Rita, 34 anos
Creio que o meu “coming out” não é de todo usual. Ou pelo menos se nestas coisas podemos falar de padrões, nem sei se terei alguma vez saído realmente desse armário que não escolhi para me esconder. A minha história de segredos e medos durou até aos 31 anos.
Desde cedo percebi que me era muito mais fácil – e natural – encantar por meninas, do que por meninos. No início, na fase da pré-adolescência, assustei-me. Perguntava-me a mim própria, “porquê eu?”, “o que é que se passa?” ou tentava pensar que “era uma fase”, “era apenas uma fase” e que isso (gostar de uma rapariga) não aconteceria sempre, mas só daquela vez. E rapidamente percebi que não era uma questão de escolha, era mais forte do que eu. Era tão mais bonito, encantador e fantasioso gostar desta ou daquela menina. Rapazes eram porreiros, apenas isso, não eram atractivos, não eram amorosos, não eram luz para os meus olhos. Esse tornou-se o meu primeiro segredo. Amar sempre às escondidas, não correspondida, sem verbalizar, e viver sob uma utopia, embrenhada em sonho, nada mais do que isso, e disfarçando tudo o resto o mais possível. Acreditando ou não que de outra forma não podia ser.
Passei a adolescência assim – estagnada pelo medo. E depois da adolescência veio a idade adulta, a tentativa de ocultar os meus sentimentos mais profundos, com o praticamente fictício envolvimento com rapazes, que nunca ia muito além, e que eu, naturalmente, era a única que sabia porquê, porque é que as coisas eram assim e não de outra forma. Vivi sempre assim, nessa espécie de prisão. Não saber o que fazer, ter medo de o fazer e ninguém conhecer.
Foi necessário esperar muito para verbalizar os sentimentos, o que insistira durante 31 anos (!!!) em esconder de tudo e todos, em abafar no mais íntimo de mim mesma, preocupando-me antes em trabalhar, em desenvolver toda uma série de mecanismos e actividades paralelas que não me dessem tempo de olhar para dentro. Esse “coming out” (ainda que tenha dúvidas se o foi realmente) aconteceu numa fase terrível da minha vida. O meu pai e o meu irmão tinham morrido há pouco tempo, e sentia-me sem norte, sem estrutura, eram muitos problemas para aguentar e algum teria que sair. E foi isso que aconteceu, impulsionada talvez pela postura da mulher mais bonita que conheci na minha vida, por quem me viria a apaixonar, mas que amava (e ama) de maneira diferente da minha. Contei tudo o que me doía e me impedia de ser feliz. Dizendo que era um “peixinho que não encontrava peixinhos iguais neste aquário que é a vida”. Foi um primeiro passo para contar a algumas pessoas qual era a “minha diferença”, enfim a algumas pessoas importantes que continuam aqui e gostam de mim.

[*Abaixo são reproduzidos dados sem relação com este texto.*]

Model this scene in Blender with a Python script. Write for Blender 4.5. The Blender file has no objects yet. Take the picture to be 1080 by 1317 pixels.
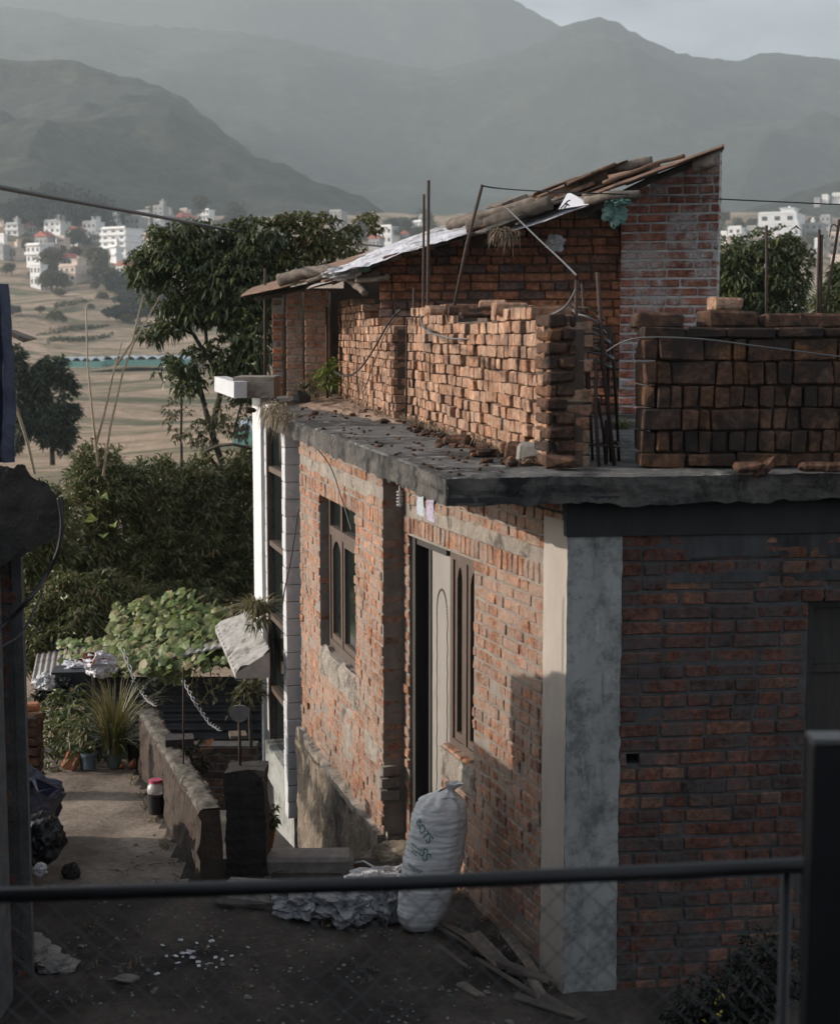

Hoje tenho 34 anos, continuo gradualmente a fazer este “coming out” sem saber muito bem o que é o Amor no Feminino, mas com a certeza de que é Amor. E, sem querer cair em lugares comuns, com a convicção de só podemos ser felizes com Amor, que é assim que a vida vale a pena ser vivida. Amor entre Homens, Amor entre Mulheres, Amor Heterossexual. O que interessa é a capacidade rara das pessoas se amarem realmente. Nunca é tarde para… mesmo que o tempo tarde em passar.